Koch slams ISO on supply chain security standards
Christopher Koch, president of the World Shipping Council, last week repeated an earlier charge that the International Standards Organization is rushing to develop supply chain security standards without adequately consulting government and industry stakeholders.
Speaking to the Singapore Shippers Association, Koch accused security consultants of hijacking the ISO process in an effort to create self-serving international standards in the hope that the World Customs Organization would find the ready-made guidelines suitable to implement its recent framework proposal on global cargo security and trade facilitation practices.
“These ISO efforts are certainly being supported by security consultants who see the ISO standards as the basis of potential business,” Koch charged in a Sept. 15 speech on container security issues.
In June, the WCO membership approved a document laying out common cargo security standards and simplified customs procedures that nearly 100 countries subsequently committed to implement. A high-level WCO policy group is scheduled to meet in October to formulate implementing guidelines to present to the full WCO Policy Commission in mid-December. The ISO hopes the International Maritime Organization will endorse its supply chain security standards in December before the WCO Policy Commission meets, Koch alleged.
Last spring, the Washington-based World Shipping Council, along with several groups representing shippers and ocean carriers, loudly complained about an ISO technical committee’s efforts to get supply chain security standards quickly adopted by the ISO without their input or that of other importers, exporters and transportation intermediaries. The coalition also said the committee’s timeframe for deliberations was too short for such a complex subject and for gathering broad feedback.
Koch said at the time that the technical committee’s approach stood in contrast to other ISO working groups, such as one developing radio frequency identification (RFID) standards for electronic seals, which conduct business in an open and transparent manner.
The ISO is a internationally recognized standards-setting body which typically brings together industry experts representing suppliers, users, government regulators and other interest groups to achieve voluntary consensus on specifications and criteria for classifying, producing, testing and defining business processes and products.

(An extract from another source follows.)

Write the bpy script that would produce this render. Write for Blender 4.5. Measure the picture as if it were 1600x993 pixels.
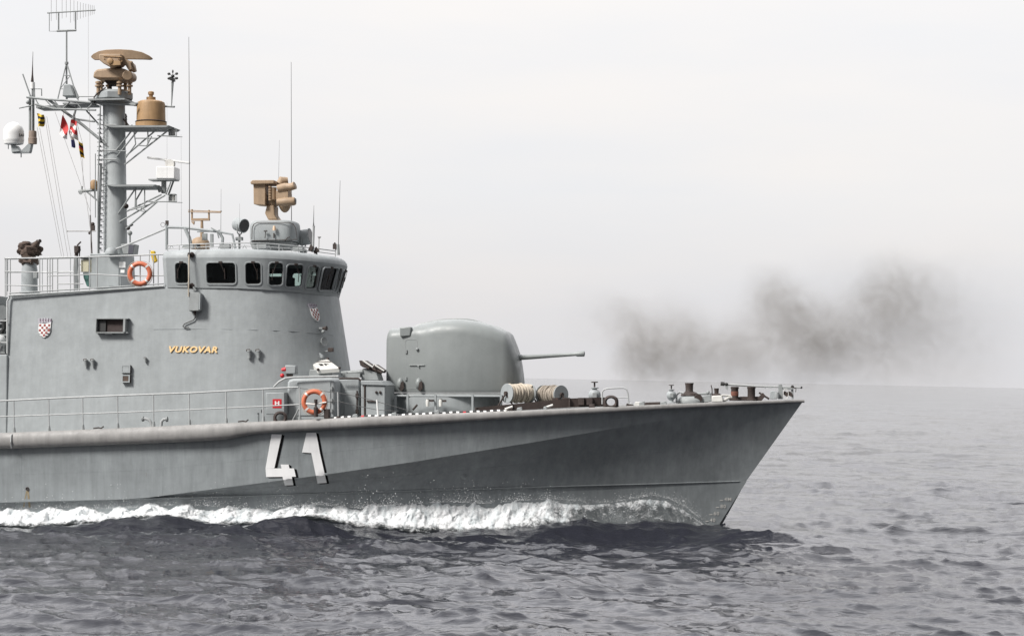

Koch told the ship-owner group in Singapore that in its rush to develop standards, the ISO neglected to get the input of governments to make sure the proposed guidelines meet the security requirements of customs authorities.
“It is not clear implementing customs authorities have determined to what extent, if any, they would want validation under a national partnership program be done through third party certifiers based on standards they have not developed,” Koch said.
The ISO needs to recognize that ocean carriers and port terminals already must comply with the International Ship and Port Security code and “should not be subjected to overlaying auditing and certification requirements under these ISO documents,” he said.
In other matters, Koch said he expected U.S. Customs and Border Protection to soon announce a requirement for importers to file entry data 24 hours prior to vessel loading at a foreign port to coincide with the timetable for carriers to file manifests. The agency has been studying ways to augment the information it plugs into its automated targeting system for identifying suspicious containers that may have terrorist links because manifest data does not offer as much detail about the cargo’s contents and origin.
Koch, who is a member of the Department of Homeland Security’s Advisory Committee on Commercial Operations (COAC), also suggested that the long-anticipated rule for a secure mechanical seal on all ocean containers could be pushed off several more months, saying DHS officials have indicated such a requirement is likely to be proposed by the end of the year. Some DHS officials had raised expectations in January that such a rule could be drafted as early as last spring.
Koch, echoing comments he made in April before the American Association of Port Authorities, also threw water on the potential use of container security devices and other technologies under development to monitor the status of a container during transit.
“Application of such technologies at the container level are proving difficult because the security requirements are not clear, the costs are high, application of the technologies is not simple, information system and ownership issues are complex, and the benefits are often unclear or exaggerated,' he said.
“Technology vendors’ proclivity — for understandable profit optimization motives — to try to create proprietary solutions that are not interoperable with other vendors’ products makes the issues even more difficult,” he said.
Koch also repeated his qualified endorsement of a non-intrusive X-ray system being tested by terminal operators in Hong Kong for inspecting all containers entering a terminal as holding potential for determining whether cargo contains any smuggled terrorist weapons.
The technology, if proven to work, could scan containers without the normal delays to commerce associated with current X-ray systems, he said.